Revisi UU No. 29 tahun 2007 tentang Ibu Kota Jakarta merupakan momentum emas untuk melakukan perubahan dan penyempurnaan UU dan berbagai peraturan ikutan lainnya
BARISAN.CO – DPRD DKI Jakarta dinilai tidak terlalu proaktif dalam memberikan masukan kepada pemerintah pusat, DPR atau Pemprov DKI Jakarta dalam revisi UU No. 29 tentang UU No. 29 Tahun 2007 tentang Pemerintahan Provinsi Daerah Khusus Ibukota Jakarta Sebagai Ibu Kota Negara Kesatuan Republik Indonesia Jakarta Sebagai Ibukota Pemerintahan Republik (Ibu Kota Jakarta). Padahal, Pemerintah pusat memberikan tenggang waktu selama 53 hari kepada masyarakat dan Pemprov DKI untuk memberikan masukan.
“Sebagai pemilih pada Pemilu Legislatif 2019 di DKI Jakarta, secara pribadi saya kecewa jika para wakil rakyat di DPRD DKI Jakarta itu tidak memberikan masukan yang komprehensif berbasis aspirasi masyarakat dan data empirik terhadap revisi UU No. 29 tahun 2007 tentang Ibu Kota Jakarta karena hal ini menyangkut kepentingan masyarakat dan pembangunan Jakarta kini dan ke depan,” ungkap anggota Dewan Pembina Literasi Demokrasi Indonesia Achmad Fachrudin, dalam keterangan tertulisnya kepada barisan.co, Selasa (15/3/2022).
Menurut anggota Forum Kewaspadaan Dini Masyarakat (FKDM) DKI ini, berbagai masukan sangat penting diharapkan dari DPRD DKI terhadap revisi UU No. 29 tahun 2007 tentang Ibu Kota Jakarta.
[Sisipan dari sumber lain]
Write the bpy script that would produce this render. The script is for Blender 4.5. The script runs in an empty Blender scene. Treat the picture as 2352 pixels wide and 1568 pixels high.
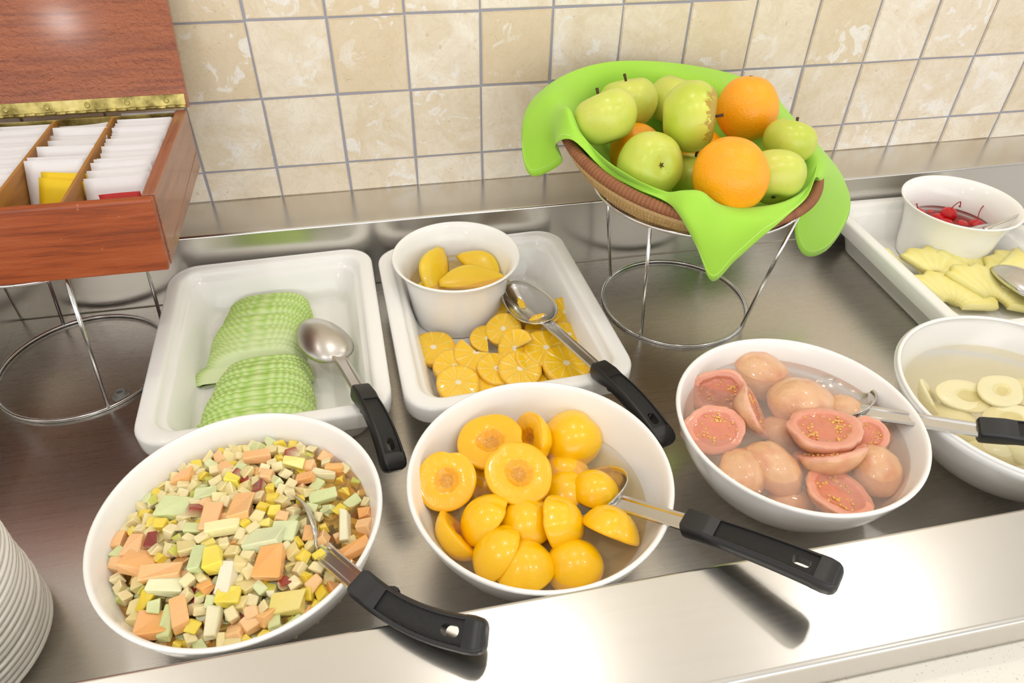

Antara lain terkait dengan status DKI ke depan, apakah menjadi daerah khusus atau daerah istimewa, atau seperti Papua dan Papua Barat yang diatur dengan UU No. 21 Tahun 2001 tentang Otonomi Khusus Bagi Provinsi Papua. Atau Daerah Istimewa Nanggroe Aceh Darussalam yang diatur dalam UU No. 11 Tahun 2006 tentang Pemerintahan Aceh dengan dilengkapi Peraturan Daerah Aceh yang diistilahkan dengan Qanun?
Isu lain terkait dengan desain pembangunan Jakarta ke depan yang diinginkan oleh sejumlah kalangan menjadi Pusat Ekonomi dan Bisnis Berskala Global. Sangat ditunggu-tunggu masukan pemikiran dari DPRD DKI. Demikjan juga sistem atau format otonomi daerah DKI ke depan, apakah tetap berada di tingkat privinsi ataupun perlu dimekarkan hingga ke tingkat walikota dan kabupaten.
Masyarakat Jakarta juga menunggu ketegasan usulan dan sikap DPRD DKI terkait Pilkada DKI 2024: Apakah Pilkada DKI cukup hanya di tingkat provinsi atau perlu ada Pilkada di tingkat Kabupaten/Kota, serta mekanisme penentuan pemenangnya: apakah melalui sistem suara terbanyak seperti di daerah-daerah lainnya. Atau tetap dilakukan Pilkada putaran kedua jika di putaran pertama tidak ada yang memperoleh suara 50+1, seperti diatur dalam UU No. 29 tahun 2007 tentang Ibu Kota Jakarta? Bagaimana pula dengan aset-aset strategis di Jakarta yang saat ini dikelola oleh Pemerintah Pusat (Sesneg)? dan berbagai isu lainnya.
Menurutnya, revisi UU No. 29 tahun 2007 tentang Ibu Kota Jakarta merupakan momentum emas untuk melakukan perubahan dan penyempurnaan UU dan berbagai peraturan ikutan lainnya. “Jangan disia-siakan nanti akan menyesal kemudian,” pintanya. Sebab, lanjutnya yang paling tahu tentang model ataudesain pembangunan Jakarta kini dan ke depan adalah masyarakat Jakarta yang antara lain diwakili oleh anggota DPRD DKI Jakarta. Bukan oleh orang atau pihak luar Jakarta.
Mantan anggota KPU dan Bawaslu di DKI ini mengaku tidak terlalu mengetahui dengan persis alasan DPRD DKI cenderung pasif dengan kepindahan Ibu Kota Jakarta ke Kaltim yang berdampak terhadap revisi UU No. 29 tahun 2007 tentang Ibu Kota Jakarta. Mungkin saja karena DPRD DKI menganggap, banyak isu atau agenda lain yang lebih penting diprioritaskan. Tetapi bisa juga karena masih terjadinya pro kontra terkait dengan pemindahan Ibu Kota Jakarta ke Kaltim. Atau dirinya yang tidak tahu bilamana DPRD DKI sudah menyiapkan usulan komprehensif mengenai hal ini.